G3 Scala Skin

Glide, Grip, and Glopping

I started testing the Scala skins and the G3 Mohair Light skins in the spring of 2016. Northwest Montana served up a pile of unseasonably warm, sticky snow that hovered right around or above the freezing levels. A two-day trip to Rogers Pass just after Thanksgiving offered more of the same. After that it got cold, and temps haven’t jumped above freezing in town since early December.

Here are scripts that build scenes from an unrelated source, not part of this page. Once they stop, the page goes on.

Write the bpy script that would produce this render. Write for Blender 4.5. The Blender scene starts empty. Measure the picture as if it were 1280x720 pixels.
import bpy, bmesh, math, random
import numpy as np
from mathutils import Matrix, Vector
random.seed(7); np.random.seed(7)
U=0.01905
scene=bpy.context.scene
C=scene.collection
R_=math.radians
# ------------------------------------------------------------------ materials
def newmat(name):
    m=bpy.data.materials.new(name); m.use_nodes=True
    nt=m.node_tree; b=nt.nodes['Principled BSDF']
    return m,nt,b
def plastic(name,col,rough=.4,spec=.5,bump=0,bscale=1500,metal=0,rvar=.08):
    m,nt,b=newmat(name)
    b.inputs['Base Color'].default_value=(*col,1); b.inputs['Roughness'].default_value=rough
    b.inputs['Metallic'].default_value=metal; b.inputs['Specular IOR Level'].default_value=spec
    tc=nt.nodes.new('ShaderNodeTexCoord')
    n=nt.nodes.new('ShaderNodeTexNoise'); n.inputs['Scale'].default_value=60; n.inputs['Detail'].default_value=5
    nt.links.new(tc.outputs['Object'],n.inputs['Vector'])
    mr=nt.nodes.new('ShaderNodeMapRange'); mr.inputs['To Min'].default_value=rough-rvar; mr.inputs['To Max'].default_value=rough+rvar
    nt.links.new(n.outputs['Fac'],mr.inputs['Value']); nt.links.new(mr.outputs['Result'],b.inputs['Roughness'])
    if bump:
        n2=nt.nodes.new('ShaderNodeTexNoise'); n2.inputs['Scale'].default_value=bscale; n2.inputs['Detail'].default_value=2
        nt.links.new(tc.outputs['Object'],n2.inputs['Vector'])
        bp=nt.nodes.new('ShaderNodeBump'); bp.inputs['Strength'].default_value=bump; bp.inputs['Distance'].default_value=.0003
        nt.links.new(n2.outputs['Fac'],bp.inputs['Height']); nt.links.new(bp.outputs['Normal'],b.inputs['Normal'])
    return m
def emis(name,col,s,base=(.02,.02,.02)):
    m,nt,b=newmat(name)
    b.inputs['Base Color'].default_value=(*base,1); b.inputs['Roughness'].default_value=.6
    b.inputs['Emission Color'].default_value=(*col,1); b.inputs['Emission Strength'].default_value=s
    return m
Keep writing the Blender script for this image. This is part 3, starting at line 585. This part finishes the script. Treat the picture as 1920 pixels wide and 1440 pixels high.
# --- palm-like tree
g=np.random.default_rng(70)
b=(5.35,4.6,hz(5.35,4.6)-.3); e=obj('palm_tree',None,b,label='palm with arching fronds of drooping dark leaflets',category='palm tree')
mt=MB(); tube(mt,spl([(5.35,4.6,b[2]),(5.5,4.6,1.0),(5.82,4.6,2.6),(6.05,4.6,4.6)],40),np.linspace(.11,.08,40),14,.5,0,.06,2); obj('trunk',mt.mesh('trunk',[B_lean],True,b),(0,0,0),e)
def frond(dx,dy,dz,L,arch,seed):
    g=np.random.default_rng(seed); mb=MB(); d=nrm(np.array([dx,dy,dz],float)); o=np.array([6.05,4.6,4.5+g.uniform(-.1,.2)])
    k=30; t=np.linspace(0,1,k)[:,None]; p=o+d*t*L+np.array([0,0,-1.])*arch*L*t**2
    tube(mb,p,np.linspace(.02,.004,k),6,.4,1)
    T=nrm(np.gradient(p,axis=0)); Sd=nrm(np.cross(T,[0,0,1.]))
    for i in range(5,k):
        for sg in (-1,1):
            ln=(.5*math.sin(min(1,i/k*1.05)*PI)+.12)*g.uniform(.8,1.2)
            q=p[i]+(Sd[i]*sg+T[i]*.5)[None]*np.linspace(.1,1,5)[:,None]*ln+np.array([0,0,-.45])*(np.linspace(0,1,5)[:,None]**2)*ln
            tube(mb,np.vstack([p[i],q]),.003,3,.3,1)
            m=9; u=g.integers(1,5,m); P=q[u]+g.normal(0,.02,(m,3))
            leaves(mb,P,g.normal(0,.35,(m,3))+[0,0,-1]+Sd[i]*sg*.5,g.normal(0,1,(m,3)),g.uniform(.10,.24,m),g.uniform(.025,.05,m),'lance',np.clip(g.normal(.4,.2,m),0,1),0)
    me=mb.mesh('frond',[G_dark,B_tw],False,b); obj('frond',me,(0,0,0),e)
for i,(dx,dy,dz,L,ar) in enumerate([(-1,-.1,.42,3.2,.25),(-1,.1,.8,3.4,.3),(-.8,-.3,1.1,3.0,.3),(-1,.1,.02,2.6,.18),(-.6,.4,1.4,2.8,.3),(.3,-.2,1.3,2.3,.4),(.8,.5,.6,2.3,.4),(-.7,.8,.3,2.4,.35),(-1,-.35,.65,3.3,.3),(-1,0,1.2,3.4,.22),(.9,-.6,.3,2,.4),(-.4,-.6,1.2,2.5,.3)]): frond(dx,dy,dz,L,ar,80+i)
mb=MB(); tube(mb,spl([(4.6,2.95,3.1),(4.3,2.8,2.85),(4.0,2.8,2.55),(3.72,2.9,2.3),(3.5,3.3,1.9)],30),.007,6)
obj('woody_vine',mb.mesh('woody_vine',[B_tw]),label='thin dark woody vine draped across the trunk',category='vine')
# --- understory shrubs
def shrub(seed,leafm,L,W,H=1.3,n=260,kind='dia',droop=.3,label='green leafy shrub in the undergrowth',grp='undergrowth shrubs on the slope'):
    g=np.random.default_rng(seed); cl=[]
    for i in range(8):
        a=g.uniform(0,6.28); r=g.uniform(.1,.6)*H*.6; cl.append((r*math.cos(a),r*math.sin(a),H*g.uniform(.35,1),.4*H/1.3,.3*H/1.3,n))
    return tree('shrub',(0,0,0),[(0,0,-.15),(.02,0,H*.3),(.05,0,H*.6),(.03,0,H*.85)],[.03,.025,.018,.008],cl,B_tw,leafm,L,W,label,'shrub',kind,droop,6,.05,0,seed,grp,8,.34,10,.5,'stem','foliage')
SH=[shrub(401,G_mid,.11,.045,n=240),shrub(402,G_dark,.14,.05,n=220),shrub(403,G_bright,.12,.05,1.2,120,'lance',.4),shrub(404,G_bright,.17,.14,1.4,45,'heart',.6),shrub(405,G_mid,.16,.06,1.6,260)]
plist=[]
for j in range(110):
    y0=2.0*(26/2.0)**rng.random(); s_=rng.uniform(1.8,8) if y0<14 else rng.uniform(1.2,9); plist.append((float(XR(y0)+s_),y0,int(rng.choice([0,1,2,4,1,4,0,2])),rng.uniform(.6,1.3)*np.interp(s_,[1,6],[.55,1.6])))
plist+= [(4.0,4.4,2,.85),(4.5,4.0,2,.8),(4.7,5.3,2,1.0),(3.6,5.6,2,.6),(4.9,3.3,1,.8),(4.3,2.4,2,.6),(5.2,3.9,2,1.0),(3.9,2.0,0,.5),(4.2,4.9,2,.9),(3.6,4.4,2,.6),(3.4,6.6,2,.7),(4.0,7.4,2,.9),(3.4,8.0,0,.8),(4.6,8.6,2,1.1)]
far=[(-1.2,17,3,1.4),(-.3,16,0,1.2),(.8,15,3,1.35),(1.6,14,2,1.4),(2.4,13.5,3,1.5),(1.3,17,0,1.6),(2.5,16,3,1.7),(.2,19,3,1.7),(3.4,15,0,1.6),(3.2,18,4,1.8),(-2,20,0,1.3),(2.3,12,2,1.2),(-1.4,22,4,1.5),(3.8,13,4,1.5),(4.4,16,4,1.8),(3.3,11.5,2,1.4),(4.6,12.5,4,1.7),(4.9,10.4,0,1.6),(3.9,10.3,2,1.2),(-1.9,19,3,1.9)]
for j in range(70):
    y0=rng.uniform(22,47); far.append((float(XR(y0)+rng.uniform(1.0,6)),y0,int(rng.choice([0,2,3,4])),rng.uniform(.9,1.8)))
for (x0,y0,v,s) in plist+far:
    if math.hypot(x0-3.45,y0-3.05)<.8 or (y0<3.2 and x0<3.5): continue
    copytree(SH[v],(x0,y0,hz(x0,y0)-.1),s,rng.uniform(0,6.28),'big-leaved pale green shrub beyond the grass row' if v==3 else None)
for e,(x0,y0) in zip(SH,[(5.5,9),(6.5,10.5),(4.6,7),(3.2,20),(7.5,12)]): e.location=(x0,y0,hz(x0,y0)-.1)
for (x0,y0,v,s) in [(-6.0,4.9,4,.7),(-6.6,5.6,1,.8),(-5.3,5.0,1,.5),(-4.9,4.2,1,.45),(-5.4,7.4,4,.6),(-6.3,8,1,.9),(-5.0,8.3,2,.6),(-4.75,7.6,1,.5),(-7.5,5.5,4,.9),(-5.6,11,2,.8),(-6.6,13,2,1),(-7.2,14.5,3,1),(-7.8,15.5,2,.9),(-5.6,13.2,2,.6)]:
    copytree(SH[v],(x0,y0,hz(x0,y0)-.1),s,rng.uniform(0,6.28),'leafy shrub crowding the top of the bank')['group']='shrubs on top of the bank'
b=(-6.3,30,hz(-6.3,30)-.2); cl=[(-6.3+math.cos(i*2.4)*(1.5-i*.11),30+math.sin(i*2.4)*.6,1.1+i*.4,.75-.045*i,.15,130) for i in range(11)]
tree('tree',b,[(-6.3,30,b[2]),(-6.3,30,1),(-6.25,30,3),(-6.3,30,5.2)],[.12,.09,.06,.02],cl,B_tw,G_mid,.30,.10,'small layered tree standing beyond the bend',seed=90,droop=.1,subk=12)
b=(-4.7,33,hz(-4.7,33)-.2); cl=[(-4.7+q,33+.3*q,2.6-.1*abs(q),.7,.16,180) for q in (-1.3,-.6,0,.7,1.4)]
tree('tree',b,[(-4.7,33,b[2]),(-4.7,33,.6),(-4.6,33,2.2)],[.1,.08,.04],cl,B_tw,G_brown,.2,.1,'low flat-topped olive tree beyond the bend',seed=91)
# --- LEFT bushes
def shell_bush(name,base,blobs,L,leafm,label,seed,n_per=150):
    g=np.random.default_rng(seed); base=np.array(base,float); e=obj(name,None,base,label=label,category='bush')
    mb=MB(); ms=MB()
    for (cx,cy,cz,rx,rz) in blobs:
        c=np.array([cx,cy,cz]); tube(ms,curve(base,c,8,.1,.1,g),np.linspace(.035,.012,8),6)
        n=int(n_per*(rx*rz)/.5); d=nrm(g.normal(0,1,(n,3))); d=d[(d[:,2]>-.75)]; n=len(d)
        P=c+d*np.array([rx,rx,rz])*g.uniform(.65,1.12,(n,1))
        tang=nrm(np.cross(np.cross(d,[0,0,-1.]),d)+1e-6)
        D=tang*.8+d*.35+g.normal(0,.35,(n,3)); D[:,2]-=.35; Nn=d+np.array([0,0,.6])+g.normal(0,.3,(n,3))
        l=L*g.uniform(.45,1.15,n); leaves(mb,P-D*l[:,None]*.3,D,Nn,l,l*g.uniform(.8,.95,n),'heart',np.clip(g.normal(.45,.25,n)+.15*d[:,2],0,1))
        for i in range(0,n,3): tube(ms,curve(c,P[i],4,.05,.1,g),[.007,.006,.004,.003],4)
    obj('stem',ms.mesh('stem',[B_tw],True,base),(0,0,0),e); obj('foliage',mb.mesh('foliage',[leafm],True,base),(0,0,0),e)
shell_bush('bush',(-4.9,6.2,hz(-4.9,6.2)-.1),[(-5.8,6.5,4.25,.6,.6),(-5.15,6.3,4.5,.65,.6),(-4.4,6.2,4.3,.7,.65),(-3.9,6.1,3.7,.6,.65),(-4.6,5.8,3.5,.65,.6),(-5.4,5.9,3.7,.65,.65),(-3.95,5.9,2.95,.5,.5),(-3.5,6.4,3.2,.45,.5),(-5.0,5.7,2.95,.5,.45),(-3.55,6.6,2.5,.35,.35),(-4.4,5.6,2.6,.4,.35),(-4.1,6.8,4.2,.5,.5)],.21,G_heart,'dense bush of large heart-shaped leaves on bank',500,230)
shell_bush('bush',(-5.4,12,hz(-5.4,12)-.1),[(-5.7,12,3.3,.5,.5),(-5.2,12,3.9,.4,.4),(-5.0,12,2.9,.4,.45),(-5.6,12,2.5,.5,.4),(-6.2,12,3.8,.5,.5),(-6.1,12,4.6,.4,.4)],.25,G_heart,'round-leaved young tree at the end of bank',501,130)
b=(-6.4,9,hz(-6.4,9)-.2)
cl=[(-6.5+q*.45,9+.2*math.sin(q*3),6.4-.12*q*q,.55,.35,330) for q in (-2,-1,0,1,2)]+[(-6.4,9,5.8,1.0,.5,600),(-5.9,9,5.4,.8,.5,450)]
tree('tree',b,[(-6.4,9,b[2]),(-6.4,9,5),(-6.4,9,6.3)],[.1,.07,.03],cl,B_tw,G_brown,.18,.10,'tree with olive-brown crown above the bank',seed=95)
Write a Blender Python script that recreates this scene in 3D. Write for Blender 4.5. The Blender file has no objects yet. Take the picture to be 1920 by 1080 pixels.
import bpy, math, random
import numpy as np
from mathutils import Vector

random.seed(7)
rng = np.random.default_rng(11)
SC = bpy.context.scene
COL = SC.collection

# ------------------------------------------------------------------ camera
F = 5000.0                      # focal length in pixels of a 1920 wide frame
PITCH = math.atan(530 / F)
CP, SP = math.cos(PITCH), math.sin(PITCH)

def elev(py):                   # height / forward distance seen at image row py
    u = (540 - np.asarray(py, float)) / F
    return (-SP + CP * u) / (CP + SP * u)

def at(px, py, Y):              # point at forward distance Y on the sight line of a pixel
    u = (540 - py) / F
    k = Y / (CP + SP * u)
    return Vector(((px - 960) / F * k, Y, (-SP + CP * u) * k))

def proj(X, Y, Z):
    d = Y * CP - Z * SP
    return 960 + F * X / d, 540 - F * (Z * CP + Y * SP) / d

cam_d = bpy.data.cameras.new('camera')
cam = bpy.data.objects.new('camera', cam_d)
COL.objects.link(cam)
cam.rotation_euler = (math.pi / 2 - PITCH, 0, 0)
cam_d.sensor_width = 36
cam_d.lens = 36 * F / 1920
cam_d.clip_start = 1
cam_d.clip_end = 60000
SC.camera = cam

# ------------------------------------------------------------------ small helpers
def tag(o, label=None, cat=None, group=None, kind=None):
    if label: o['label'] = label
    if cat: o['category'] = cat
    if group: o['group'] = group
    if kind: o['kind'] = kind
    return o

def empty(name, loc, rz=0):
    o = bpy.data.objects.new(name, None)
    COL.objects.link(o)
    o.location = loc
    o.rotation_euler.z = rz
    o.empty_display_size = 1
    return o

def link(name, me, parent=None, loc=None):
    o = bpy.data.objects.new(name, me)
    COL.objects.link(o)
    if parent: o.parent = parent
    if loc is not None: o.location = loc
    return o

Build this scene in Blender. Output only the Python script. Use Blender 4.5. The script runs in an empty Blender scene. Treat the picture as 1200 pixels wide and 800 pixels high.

David Steele reviews the G3 Scala for Blister Gear Review
David Steele with the G3 Scala Skin.

Like the Mohair Light, I found that the Scala simply does not work well with snow surface temperatures right around freezing. In temps around or below 28 F or so, it’s fine. And when it’s warm — i.e., as in mid-40’s F with uniform wetness in the snowpack surface snow like I found in Glacier last spring — they do fine. But temperatures right around freezing unlock the Scala’s ability to glop with snow in ways that astound and terrify. Carry plenty of skin wax, but expect that wax to help only marginally.

When the temps are below 28 F or above 38 F however, the Scala skins provide grip and glide on par with other nylon skins I’ve used. And nylon is a good choice for a skin that will be used to break trail through soft snow: glide is far less of a factor while moving up steeper hills (especially through deep snow) while the added grip of nylon results in less slip and slide if you’re truly floundering.

I also wonder about the intersection between the Hybrid Tip Connector and the plush. Formed in a cup shape, it happens to land very near the transition point from rocker to standard camber on my Steeple 108 skis. The whole junction offers a small ridge that has to be pushed forward each time I stride. My hunch is that this cup does create a bit more drag, since snow from the sides is forced into the middle.

I used the Scala, which does better on steeper, more vertically oriented skinning because of its nylon plush, on plenty of day trips with long approaches. There’s a good chance that a standard, mohair/mohair mix skin with better glide would lead to greater efficiency on those days for me for two reasons: 1. Long approaches become longer with skins that don’t glide as well and 2. I prefer to glide forward with a large range-of-motion boot on flatter, longer skin tracks–the Scala doesn’t fit that skinning style. Think about how you skin and the type of terrain and conditions you typically tour through when considering whether the Scala is a good choice for you.


The fifth day of my skin test taught me a lot about these skins. New snow came a long way down the mountains, and we made a twenty mile round trip trek with the hope of finding pow at a 8000 ft pass in Glacier National Park. The trail had perhaps 6” of new snow, thus skinning up went fine. Then we found our dreamed-of pow to be … completely and utterly windfucked.

So we began to ski through a morass of rocks hits and patchy buff. The trail was lined with rocks and the snow too light to bottom out on each turn, so we threw skins back on to slow us. Then, we did miles of downskinning over stone water bars and through small creeks. I showed the Scalas no mercy and steered them over plenty of sharks in the trail. They emerged nearly unscathed, with only a couple small dings to remind me of how roughly I treated them. I was certainly impressed.

There’s been some movement of glue since I started using the Scalas, but by and large, the skins have held up fine through nearly 30 days of abuse. They remain tacky, and I’ve yet to have any kind of skin failure.


The Scala hovers right around the $210 mark, depending on size, which is a bit more than the G3 Alpinist at $175. That difference is worth the money if you frequently find yourself at the head of your group or are constantly dealing with glue failure issues in the front of your skins. But it’s probably not worth it if you’re further back in the pack, or if you are commonly skinning on already-defined skin tracks where a standard skin would work fine.

Bottom Line

With the Scala, G3 has created a very purpose-built and durable tool for powder touring on modern, rockered skis. Breaking trail in deep snow and the accompanying problems are well addressed by this addition to the skin market, and anyone who finds themselves heading up through the deep stuff on a consistent basis should consider them. However, as a single skin to use all the time for most skiers, the lack of packability, higher price, and decreased glide of the Scala would lead us to recommend other options like the G3 Alpinist or Black Diamond Ascension nylon.